There are people who make a small indent on this planet and then there’s someone like Kirsha Kaechele, artist, and curator and wife of David Walsh, the name behind the Museum of Old and New Art (MONA) in Hobart. Radiant in a gold shift-style dress, Kaechele presented her story at the National Gallery of Victoria, as part of the NGV Women’s Association’s lecture series. Speaking to a full house, she was introduced by Jane Clarke, senior researcher at MONA, Australia’s largest private museum.

Daubed MONA’s first lady, Kaechele has already packed what is normally a lifetime of achievements into a few decades. Raised in California before moving to the island of Guam, she was often the white girl surrounded by black people. It was this upbringing that obviously allowed her to find a kindred spirit with those who virtually have nothing and often come from the wrong side of the tracks. Living in Japan in later years perhaps ignited the artistry of her social endeavours that are now an art form.

Although now Kaechele literally has the world at her fingertips, particularly focusing her efforts on New Orleans and Tasmania, where she now resides, her beginnings were extremely humble. Just over 20 years ago, she was destitute and looking for direction. “I was talking with NYU (New York University) arts students and came to the conclusion that I had two options, sex or drugs.” That simple comment led to a successful advertising campaign with billboards reading ‘In California Pot is the New Patrons for The Arts’. Before long Kaechele transformed abandoned crack houses in New Orleans into art venues and the foundations for art installations. The interior of one shack was magically transformed with wall-to-wall gold leaf paint! With the ‘gentrifcation’ of entire blocks came artisanal banquets for wealthy patrons keen to support the arts. The money raised by Kaechele not only went into expanding her program, but also rejuvenating the heart of what were the most derelict parts of town.

In 2008, ‘Life as Art’, a biennale held in New Orleans, was the start of Kaechele’s vision to help those on the fringe of communities, including gangsters, drug addicted youth and simply those struggling to find meaning in their lives. Pivotal to this biennale was the transformation of a petrol-filling station, left idle for years, into a film and recording studio. Sadly, one of the films screened depicted a young black man who was shot and killed on the streets. “This place has, in essence become a shrine to his passing.” Other ventures soon followed, ones primarily targeted at getting young black youth off the streets and helping them find a reason to get up in the morning. Cooking, art and beauty schools soon followed, driven by the interests of the community.

One of Kaechele’s most high-profile ventures is her healthy food program in disadvantaged communities. Titled ‘24 Carrot Gardens’, the name came from a simple question: who has never seen a carrot before? Her words ‘dat looks nasty’ prompted the move to transform disused alleys and neglected plots into gardens where the young could enjoy not just growing food, but eventually bringing this produce to some of New Orleans finest restaurants to secure an income for themselves. Now, there are 17 24 Carrot Gardens just in Tasmania alone, with Kaechele aiming to expand this program through wealthy benefactors.

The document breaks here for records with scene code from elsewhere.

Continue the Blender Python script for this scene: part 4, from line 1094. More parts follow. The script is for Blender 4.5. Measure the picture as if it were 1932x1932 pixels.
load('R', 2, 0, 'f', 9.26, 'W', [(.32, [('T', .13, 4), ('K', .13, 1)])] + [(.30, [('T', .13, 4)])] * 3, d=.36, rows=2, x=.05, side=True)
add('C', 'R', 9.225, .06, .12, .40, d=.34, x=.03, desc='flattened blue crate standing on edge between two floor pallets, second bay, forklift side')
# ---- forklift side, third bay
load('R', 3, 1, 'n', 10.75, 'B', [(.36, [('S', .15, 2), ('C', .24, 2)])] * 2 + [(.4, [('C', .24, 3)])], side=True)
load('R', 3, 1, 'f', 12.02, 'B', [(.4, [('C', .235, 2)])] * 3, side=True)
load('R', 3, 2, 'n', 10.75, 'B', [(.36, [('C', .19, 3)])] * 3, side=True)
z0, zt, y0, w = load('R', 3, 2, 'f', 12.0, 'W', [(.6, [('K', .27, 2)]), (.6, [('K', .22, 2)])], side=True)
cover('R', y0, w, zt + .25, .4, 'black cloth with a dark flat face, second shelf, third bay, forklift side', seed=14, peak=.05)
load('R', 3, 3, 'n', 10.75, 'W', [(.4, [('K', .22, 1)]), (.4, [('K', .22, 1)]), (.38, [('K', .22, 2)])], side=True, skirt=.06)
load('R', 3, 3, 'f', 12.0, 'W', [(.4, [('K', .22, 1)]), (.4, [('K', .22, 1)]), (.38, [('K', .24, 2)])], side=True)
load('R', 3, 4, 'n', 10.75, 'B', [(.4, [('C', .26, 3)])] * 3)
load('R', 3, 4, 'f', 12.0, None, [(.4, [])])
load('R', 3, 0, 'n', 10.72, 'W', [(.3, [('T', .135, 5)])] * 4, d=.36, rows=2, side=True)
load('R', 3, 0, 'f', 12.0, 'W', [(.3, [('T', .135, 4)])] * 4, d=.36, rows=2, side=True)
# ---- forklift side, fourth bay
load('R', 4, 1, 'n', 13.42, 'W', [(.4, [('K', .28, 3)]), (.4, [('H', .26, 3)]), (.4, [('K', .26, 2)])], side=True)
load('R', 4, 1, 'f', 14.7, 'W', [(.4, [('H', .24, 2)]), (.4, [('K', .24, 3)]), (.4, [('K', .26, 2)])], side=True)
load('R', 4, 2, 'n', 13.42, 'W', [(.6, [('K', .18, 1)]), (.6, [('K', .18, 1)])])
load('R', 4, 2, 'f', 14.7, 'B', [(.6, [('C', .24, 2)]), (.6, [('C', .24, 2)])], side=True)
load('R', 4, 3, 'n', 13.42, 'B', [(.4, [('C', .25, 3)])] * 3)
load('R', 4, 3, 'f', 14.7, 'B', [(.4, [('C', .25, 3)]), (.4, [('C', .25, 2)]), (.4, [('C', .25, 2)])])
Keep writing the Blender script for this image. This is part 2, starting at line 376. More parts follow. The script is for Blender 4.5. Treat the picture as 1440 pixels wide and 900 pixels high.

Although getting a job seems an obvious choice for middle class Australians, Kaechele is working with a group of extremely underprivileged people, many who were friends and passed away. The memory of one young man, Rayshon Jynes, who was only 18 when he died, brings tears to her eyes. “Look at this photo. Of the five people in it, three have died, mostly from being shot.”

The misuse of guns in New Orleans as well as in broader America, led to Kaechele’s new program, ‘Ca$h for Gun$’. A disused car wash was given over to a depository for guns. “We purchased 50 guns in less than four hours.” In true Kaechele style, this event morphed into a parade with the main street closed off to allow the community to show their stuff, including the ‘Caramel Curves’, a bike group that shot pink smoke from their motorbike exhausts to add to the fanfare.

One cause leads to another, and it comes as no surprise that Kaechele put her efforts behind challenging America’s second amendment. The right to ‘bear arms’ is now under challenge, in particular the values behind this amendment. Her latest operation is a hacking group, where young black men, often the target of police are learning the intricacies of the system (in a legal manner) to improve their lot. “Look at the valuable computer skills they’ll get, perhaps leading to a job with a six-figure salary,” says Kaechele.

Other ventures on Kaechele’s ‘whiteboard’ include recording studios, artists’ studios and fashion schools, with the latter titled the ‘Material Institute’. Eat the Problem, her recently released book, features a rainbow of coloured pages with invasive species magically transformed into culinary delights by leading chefs: “shit into gold” she adds. From humble beginnings, Kaechele has shown the world an entirely new way of looking at problems, creating not only unique solutions, but art works in the process. Where will it stop? Hopefully, her energy and vision will continue to reverberate for decades to come!